8.3 Autonomous Direct Covariance Flux Systems for Use on Enhanced Surface Moorings and Expendable Platforms over the Open Ocean

Wednesday, 15 January 2020: 9:00 AM
203 (Boston Convention and Exhibition Center)
James B Edson, WHOI, Woods Hole, MA; and C. A. Clayson, J. Toole, and J. T. Farrar

Marine physicists have made significant progress in recent decades in our ability to directly measure surface fluxes from research vessels and specialized platforms such as the Air-Sea Interaction SPAR (ASIS) and the R/P FLIP. These platforms utilize Direct Covariance Flux Systems (DCFS) to remove platform motion from the measured wind speeds to measure the flux directly. Over the past decade or so, researchers have begun to collect long time series, O(year), of momentum and buoyancy fluxes from surface moorings. The instrumentation on these moorings experience less flow distortion and measure a wider variety of conditions given their longer deployments than typical for oceanographic air-sea field campaigns on research vessels.

The latest generation of DCFS have been deployed in the Tropics in field campaigns such as the multi-agency DYNAMO program and the recently completed NASA SPURS field program. A significant achievement was reached during SPURS with the inclusion of LI-COR infrared gas analyzers to make fast-response humidity measurements on a surface mooring. This represented the first extended measurement of direct covariance measurements of latent heat fluxes from buoy. Direct measurement of the latent heat flux allow researcher to isolate the sensible heat flux from the buoyancy flux measurements to study their behavior independently. This was accomplished by increasing the power available on the buoy using a deep well and additional batteries. Efforts are currently underway to reduce the power requirements for fast-response humidity measurements for use on low-power platforms.

Advances in our ability to make direct covariance flux measurements from surface mooring are finding their way onto operational buoy arrays. For example, a joint effort between WHOI, NOAA-PMEL and NOAA-ESRL is being funded by the NOAA TPOS project has developed a DCFS that computes research quality fluxes in near real-time and telemeters them to shore. This capability allows research to be conducted during deployment and minimizes data loss due to system failure and vandalism. The DCFS is expected to be deployed on a subset of the next generation surface moorings as part of TPOS, which will include radiative fluxes, wave statistics and ocean currents along with more standard measurements of mean pressure, temperature, humidity, salinity and rainfall.
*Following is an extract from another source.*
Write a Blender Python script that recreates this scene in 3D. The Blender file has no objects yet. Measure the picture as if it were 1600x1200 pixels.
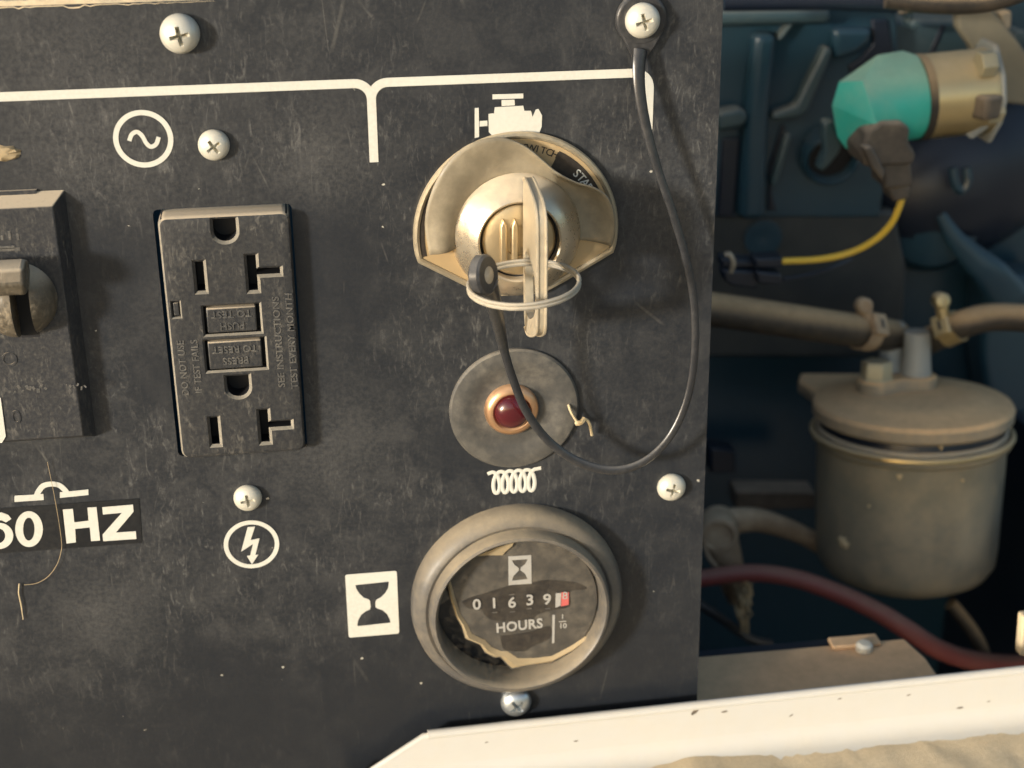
import bpy, bmesh, math, random
from mathutils import Vector, Matrix
random.seed(7)
R = math.radians
sc = bpy.context.scene
COL = sc.collection

# ------------------------------------------------------------------ camera
# panel frame, millimetres: u to the right, v up, w out of the panel towards the viewer
def W(p): return Vector((p[0], -p[2], p[1])) * 0.001
FPX = 2400.5                                   # focal length in pixels of a 1600 px wide picture
AX, AY, AZ = 0.426173, 0.141758, 0.004713
Rx = Matrix.Rotation(AX, 3, 'X'); Ry = Matrix.Rotation(AY, 3, 'Y'); Rz = Matrix.Rotation(AZ, 3, 'Z')
RC = Rz @ Rx @ Ry                              # panel frame -> camera frame
TC = Vector((-73.7126, 14.2307, -407.6726))
EYE = -(RC.transposed() @ TC)
def ray(px, py):
    return RC.transposed() @ Vector(((px-800)/FPX, -(py-600)/FPX, -1.0))
def P(px, py, w=0.0):                          # point on the plane at distance w in front of the panel
    d = ray(px, py); t = (w-EYE[2])/d[2]; return EYE + d*t
def PV(px, py, v):                             # point on the level v
    d = ray(px, py); t = (v-EYE[1])/d[1]; return EYE + d*t
cam = bpy.data.cameras.new('camera'); camo = bpy.data.objects.new('camera', cam); COL.objects.link(camo)
cam.sensor_width = 36; cam.lens = FPX/1600*36; cam.clip_start = 0.01; cam.clip_end = 3000
x_, y_, z_ = [RC.transposed() @ Vector(e) for e in ((1,0,0),(0,1,0),(0,0,1))]
def D(p): return Vector((p[0], -p[2], p[1]))
M4 = Matrix((D(x_), D(y_), D(z_))).transposed().to_4x4(); M4.translation = W(EYE)
camo.matrix_world = M4
cam.dof.use_dof = True; cam.dof.focus_distance = 0.405; cam.dof.aperture_fstop = 14.0
sc.camera = camo

# ------------------------------------------------------------------ daylight
SUNDIR = Vector((1.35, -0.27, -1.0)).normalized()      # travel of the light in the panel frame
to_sun = -D(SUNDIR)
elev = math.asin(to_sun.z); rotz = math.atan2(to_sun.x, to_sun.y)
wd = bpy.data.worlds.new('World'); sc.world = wd; wd.use_nodes = True
nt = wd.node_tree; nt.nodes.clear()
sky = nt.nodes.new('ShaderNodeTexSky'); sky.sky_type = 'NISHITA'; sky.sun_disc = False
sky.sun_elevation = elev; sky.sun_rotation = rotz; sky.dust_density = 2.6; sky.air_density = 0.9; sky.ozone_density = 1.0
bg = nt.nodes.new('ShaderNodeBackground'); bg.inputs[1].default_value = 0.15
ow = nt.nodes.new('ShaderNodeOutputWorld')
nt.links.new(sky.outputs[0], bg.inputs[0]); nt.links.new(bg.outputs[0], ow.inputs[0])
sun = bpy.data.lights.new('sun', 'SUN'); sun.energy = 2.6; sun.angle = R(6.0); sun.color = (1.0, 0.965, 0.90)
suno = bpy.data.objects.new('sun', sun); COL.objects.link(suno)
suno.rotation_euler = D(SUNDIR).to_track_quat('-Z', 'Y').to_euler()
sc.view_settings.view_transform = 'Standard'; sc.view_settings.look = 'None'
sc.view_settings.exposure = 0.86; sc.view_settings.gamma = 1.0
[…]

The instrumentation developed for these platforms are now being deployed on more mobile platforms that include autonomous sailing drones and boats, wave-riders and expendable drifting buoys and spars. As an example, WHOI is developing a freely-drifting expendable spar buoy or X-Spar with the ability to support a variety of sensors that observe processes contributing to air-sea interaction. The X-Spar will place a DCFS at 7-m above the ocean surface and will extend down to a depth of 7-m. In addition to a DCFS and associated mean meteorological variables, the X-Spar will support wave-height sensors directional surface wave spectra, velocity profiles and an array of T/C sensors that will return upper-ocean temperature and salinity observations. As such, the X-Spar instrument system will provide atmospheric forcing and wave data that will be of higher quality than are obtainable from ships, surface gliders, or traditional buoys. Importantly, this new autonomous platform will capture high frequency atmosphere-ocean coupling without the need for a fixed buoy or extensive research vessel time. Although, initial tests will recover the X-Spar, the ultimate goal is to deploy the spar is remote locations such as the Southern Ocean where the spar would deliver fluxes and means for extended periods (month to year-long deployments are envisioned) until the batteries run out without the need for recovery.

These measurements are required to investigate the exchange of momentum, heat and mass across the coupled boundary layers with a key application being improvement of bulk turbulent flux parameterizations under all wind, sea-state and stability conditions. These bulk models find wide use in numerical modeling, in field process studies that rely on bulk fluxes from more readily available means, and in their use in global gridded air-sea flux products that combine model and satellite data. The lack of long-term, high-quality turbulent flux time series near the air-sea boundary during high wind and sea states is a long-standing and serious impediment to improved understanding of air-sea exchange. This poster will describe some of these advances in measurement technology used to measure air-sea fluxes over the tropical oceans, and provide examples of how this data is being used to improve our understanding of air-sea interaction under a wide-variety of conditions.